Edmund Crispin
Brief Bio: British mystery author
Lived: 1921-1978
For further info: en.wikipedia.org
Quotes:
“The Divine Gift of Purely Nonsensical Speech and Action”
Fen sighed. “We are all becoming standardized and normal, Nigel. The divine gift of purely nonsensical speech and action is in atrophy. Would you believe it, a pupil of mine had the impertinence the other day to tick me off for reading him passages regarding the Fimble Fowl and the Quangle-Wangle as an illustration of pure poetic inventiveness; I put him in his place all right.” In the semi-darkness his eye became momentarily lambent with remembered satisfaction. “But there’s no eccentricity nowadays – none at all.”
1944 from the book The Case of the Gilded Fly
“An Irreplaceable Compact”
Euthanasia, Cadogan thought: they all regard it as that, and not as wilful slaughter, not as the violent cutting-off of an irreplaceable compact of passion and desire and affection and will; not as a thrust into unimagined and illimitable darkness.
1946 from the book The Moving Toyshop
“All must be held valuable, or none”
“But none of us has the right to assess the value of a human existence.

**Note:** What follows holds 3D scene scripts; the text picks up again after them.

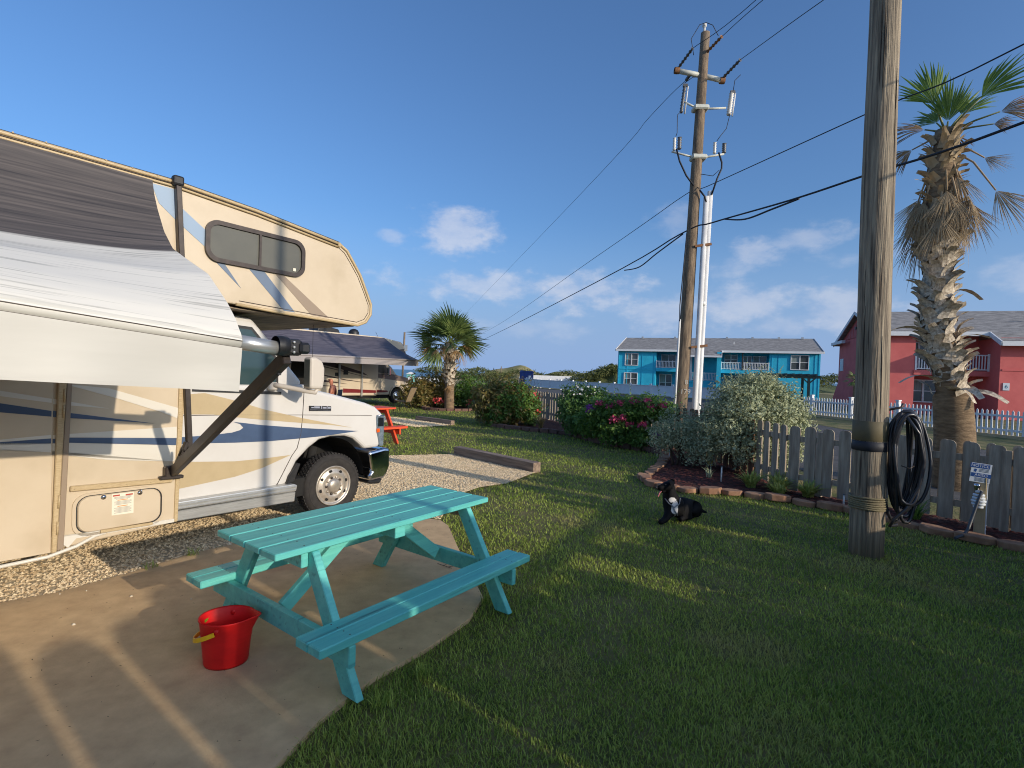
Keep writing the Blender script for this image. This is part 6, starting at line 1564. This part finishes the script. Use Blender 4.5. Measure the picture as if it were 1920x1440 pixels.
V = [(.27, .27, .095), (.13, .14, .12), (-.03, -.02, .145), (-.12, -.10, .20), (-.16, -.11, .30), (-.175, -.112, .39), (-.195, -.12, .465),   # 0 pelvis .. 6 skull
     (-.268, -.145, .447), (-.315, -.162, .440), (-.352, -.175, .438),      # 7-9 muzzle, nose
     (-.20, -.20, .12), (-.27, -.27, .05), (-.33, -.325, .036), (-.372, -.36, .030),   # near foreleg
     (.02, -.09, .06), (.0, -.13, .04), (-.03, -.16, .03), (-.05, -.18, .028),      # other foreleg tucked under
     (.25, .13, .10), (.12, .03, .06), (.17, .05, .035), (.05, -.05, .03),          # hind leg
     (.37, .32, .06), (.43, .30, .03), (.48, .28, .02), (-.235, -.132, .405), (-.30, -.155, .385)]
E_ = [(0, 1), (1, 2), (2, 3), (3, 4), (4, 5), (5, 6), (6, 7), (7, 8), (8, 9), (3, 10), (10, 11), (11, 12), (12, 13), (2, 14), (14, 15), (15, 16), (16, 17), (0, 18), (18, 19), (19, 20), (20, 21), (0, 22), (22, 23), (23, 24), (5, 25), (25, 26)]
R_ = [.125, .14, .15, .128, .098, .086, .092, .054, .044, .030, .062, .044, .038, .036, .062, .046, .036, .032, .11, .058, .042, .034, .045, .024, .012, .04, .022]
def ear(c, u_, v_):
    c, u_, v_ = Vector(c), Vector(u_), Vector(v_)
    return MB().grid(lambda a, b_: c + u_ * a + v_ * (b_ - .5) * (1 - .75 * a * a) + Vector((0, 0, .018 * math.sin(a * 3.1))), 6, 4).build('ear', m_dog, DG, solid=.012)
ear((-.175, -.185, .53), (-.015, -.075, -.075), (.07, -.01, -.01)); ear((-.14, -.06, .535), (.055, .065, -.07), (.03, -.06, .0))
skinned('body', V, E_, R_, m_dog, DG, root=2)
m_tong = M('tongue', lin(214, 110, 112), rough=.4)
MB().grid(lambda u, v: (-.30 - .045 * u, -.158 - .02 * u + .034 * (v - .5) * (1 - .3 * u), .395 - .065 * u * u - .006 * abs(v - .5)), 6, 4).build('tongue', m_tong, DG, solid=.008)
MB().lathe([(.001, .014), (.014, .01), (.017, 0), (.012, -.012), (.001, -.014)], 10, (-.378, -.184, .446)).build('nose', m_blackp, DG)
for dx, dy in ((-.262, -.205), (-.238, -.058)): MB().lathe([(.001, .009), (.008, .005), (.009, 0), (.006, -.007), (.001, -.009)], 8, (dx, dy, .492)).build('eye', m_blackp, DG)
m_harn = M('harness', lin(120, 122, 126), rough=.6)
MB().tube([(-.25, -.16, .30), (-.215, -.225, .25), (-.145, -.245, .205), (-.075, -.22, .25), (-.05, -.16, .31)], .007, 6).build('harness_strap', m_harn, DG); MB().tube([(-.165, -.245, .22), (-.14, -.25, .16), (-.10, -.235, .10)], .007, 6).build('harness_strap', m_harn, DG)

# foliage, petals, treads and the like are too fine to pick apart
for o in list(COL.objects):
    if o.parent is not None and o.name.split('.')[0] in ('foliage', 'sprigs', 'magenta_blooms', 'purple_blooms', 'white_blooms', 'pink_blooms', 'red_blooms', 'yellow_leaves', 'young_leaves', 'leaf_clump', 'tread', 'shoots'):
        o['kind'] = 'stuff'
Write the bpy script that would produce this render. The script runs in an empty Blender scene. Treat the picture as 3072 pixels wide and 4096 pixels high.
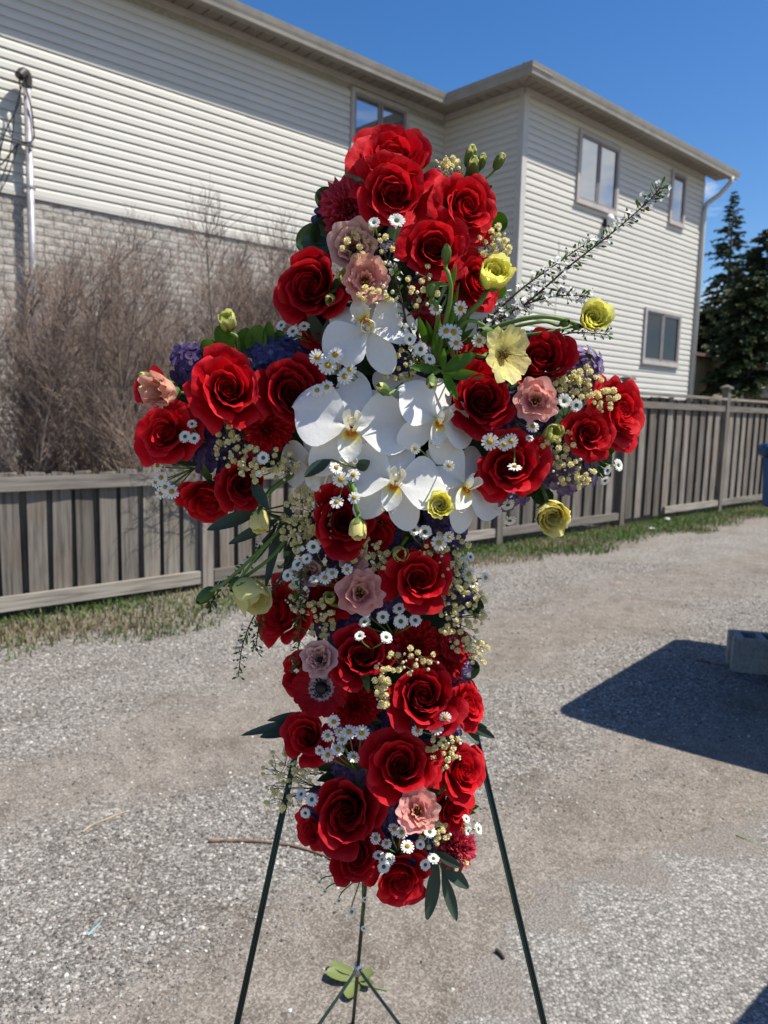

All must be held valuable, or none. The death of Christ and the death of Socrates,” Fen added dryly, “suggest that our judgments are scarcely infallible… And the evil of Nazism lay precisely in this, that a group of men began to differentiate between the value of their fellow-beings, and to act on their conclusions. It isn’t a habit which I, for one, would like to encourage.”
1947 from the book Swan Song
“Mistrust of experts”
Mistrust of experts, in spite of all that the apologists for technocracy can advance against it, is deeply rooted in the English character, and Fen, whose habit of mind was not cosmopolitan, shared in it abundantly.
1950 from the book Sudden Vengeance
“Superstition is not mere intellectual error”
Superstition is not mere intellectual error; it is a part of the emotional life, and the worldly-wise who suppress it do so at the risk of impoverishing their souls, an eventuality which for the most part they do not succeed in avoiding.